Однако кружковая работа продолжалась. Владимир Сарабьянов вел занятия по историческому материализму, Христофоров по политэкономии, Никитин по аграрному вопросу.
В октябре вспыхнула забастовка в гимназии. Поводом послужил конфликт с одним из преподавателей, который отнял у учащихся революционные журналы «Молот» и «Народная воля». Администрация ответила угрозой закрытия учебного заведения и срочно собрала родителей. Родители рассудили, что учеба важнее. Под давлением с двух сторон гимназисты вернулись к занятиям. Но начальство решило не оставлять выступление без последствий и двадцать гимназистов были отстранены от занятий на несколько месяцев[119].
В гимназии несмотря на опасность отчислений прошла новая сходка. Сорок учащихся потребовали удалить полицию из стен гимназии и восстановить отстраненных товарищей. Их тоже отстранили[120]. Христофоров и Саградьян были исключены.
10 ноября социал-демократы с эффектом распространили листовки в театре Плотникова[121]. «В то время как опустился занавес в 21.30 после первого действия с 3-го яруса напротив оркестра были выброшены листовки РСДРП». Весь ряд был выкуплен гимназистами.

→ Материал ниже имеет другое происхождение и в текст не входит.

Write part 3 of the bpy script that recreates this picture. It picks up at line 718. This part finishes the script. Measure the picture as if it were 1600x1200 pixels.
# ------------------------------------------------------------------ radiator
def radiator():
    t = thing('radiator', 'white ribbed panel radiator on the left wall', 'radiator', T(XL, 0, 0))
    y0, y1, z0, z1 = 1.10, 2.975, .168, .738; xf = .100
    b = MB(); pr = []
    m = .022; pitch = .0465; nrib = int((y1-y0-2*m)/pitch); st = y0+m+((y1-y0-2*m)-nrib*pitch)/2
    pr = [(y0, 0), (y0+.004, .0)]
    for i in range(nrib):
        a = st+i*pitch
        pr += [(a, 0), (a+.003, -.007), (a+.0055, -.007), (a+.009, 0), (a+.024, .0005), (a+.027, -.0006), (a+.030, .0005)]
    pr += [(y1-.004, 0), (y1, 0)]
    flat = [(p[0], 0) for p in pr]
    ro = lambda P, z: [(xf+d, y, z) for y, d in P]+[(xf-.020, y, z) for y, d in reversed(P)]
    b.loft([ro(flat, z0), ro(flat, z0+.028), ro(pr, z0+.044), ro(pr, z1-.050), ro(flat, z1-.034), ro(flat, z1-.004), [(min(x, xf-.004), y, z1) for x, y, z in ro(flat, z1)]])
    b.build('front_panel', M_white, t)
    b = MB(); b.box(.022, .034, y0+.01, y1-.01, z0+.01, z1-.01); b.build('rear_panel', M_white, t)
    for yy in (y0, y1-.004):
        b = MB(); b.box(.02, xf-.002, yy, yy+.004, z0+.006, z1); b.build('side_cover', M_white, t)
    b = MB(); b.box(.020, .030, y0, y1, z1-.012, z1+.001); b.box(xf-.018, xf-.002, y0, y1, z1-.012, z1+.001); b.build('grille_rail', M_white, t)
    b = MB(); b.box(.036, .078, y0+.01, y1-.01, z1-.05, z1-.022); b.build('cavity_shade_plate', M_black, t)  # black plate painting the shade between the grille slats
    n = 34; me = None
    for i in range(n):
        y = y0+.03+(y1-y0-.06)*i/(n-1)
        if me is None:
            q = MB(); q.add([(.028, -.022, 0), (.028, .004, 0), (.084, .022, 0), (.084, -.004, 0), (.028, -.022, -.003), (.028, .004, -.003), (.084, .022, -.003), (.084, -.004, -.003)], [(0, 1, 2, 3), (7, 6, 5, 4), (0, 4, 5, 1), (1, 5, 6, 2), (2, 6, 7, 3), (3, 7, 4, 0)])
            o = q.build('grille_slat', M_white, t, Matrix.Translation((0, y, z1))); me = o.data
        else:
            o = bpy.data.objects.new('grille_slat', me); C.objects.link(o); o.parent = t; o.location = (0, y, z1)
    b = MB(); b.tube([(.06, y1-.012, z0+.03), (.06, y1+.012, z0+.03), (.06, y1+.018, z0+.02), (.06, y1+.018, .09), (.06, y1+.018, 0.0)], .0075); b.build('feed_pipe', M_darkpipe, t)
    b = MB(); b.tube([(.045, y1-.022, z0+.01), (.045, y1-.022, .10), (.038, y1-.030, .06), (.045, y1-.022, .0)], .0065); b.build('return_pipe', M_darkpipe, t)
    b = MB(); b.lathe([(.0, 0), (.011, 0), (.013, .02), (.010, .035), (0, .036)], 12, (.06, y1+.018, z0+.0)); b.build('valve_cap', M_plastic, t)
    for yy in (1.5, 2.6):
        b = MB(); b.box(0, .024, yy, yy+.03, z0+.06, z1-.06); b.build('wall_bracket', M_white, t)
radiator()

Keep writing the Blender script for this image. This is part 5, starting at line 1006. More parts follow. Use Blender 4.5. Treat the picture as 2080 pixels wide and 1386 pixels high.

В листовках от имени социал-демократии содержался призыв выбрать в Думу «наиболее честных и искренних защитников нашей партии». Никто ни на кого не донес, и жандармерия никого не нашла[122].
Летом 1906 года в преддверии выборов в Госдуму в селах прошли массовые сходы. Во Владимировке триста человек требовали земельной реформы[123]. Люди собирались в Ивановке, Николаевке, Красном Яру.
Стихийный митинг произошел в августовское воскресное утро на базарной площади в Болхунах. Неизвестный молодой человек завязал разговор с торговцами о политике и вскоре перед ним стоял весь базар – 400–500 человек. Разговор шел о налогах, бедности и разгоне Думы. Несколько сельских полицейских были бессильны. За помощью они обратились к… батюшке. Тот приказал звонить в колокола, чтобы люди не могли слышать друг друга. Это не имело результата. Тогда одетый в рясу образец морали и нравственности попробовал пустить слух, что «сообщники агитатора поджигают село с четырех сторон». Его высмеяли и выгнали. Митинг заканчивался. Селяне проводили агитатора до околицы, заблокировав попытки полиции его задержать.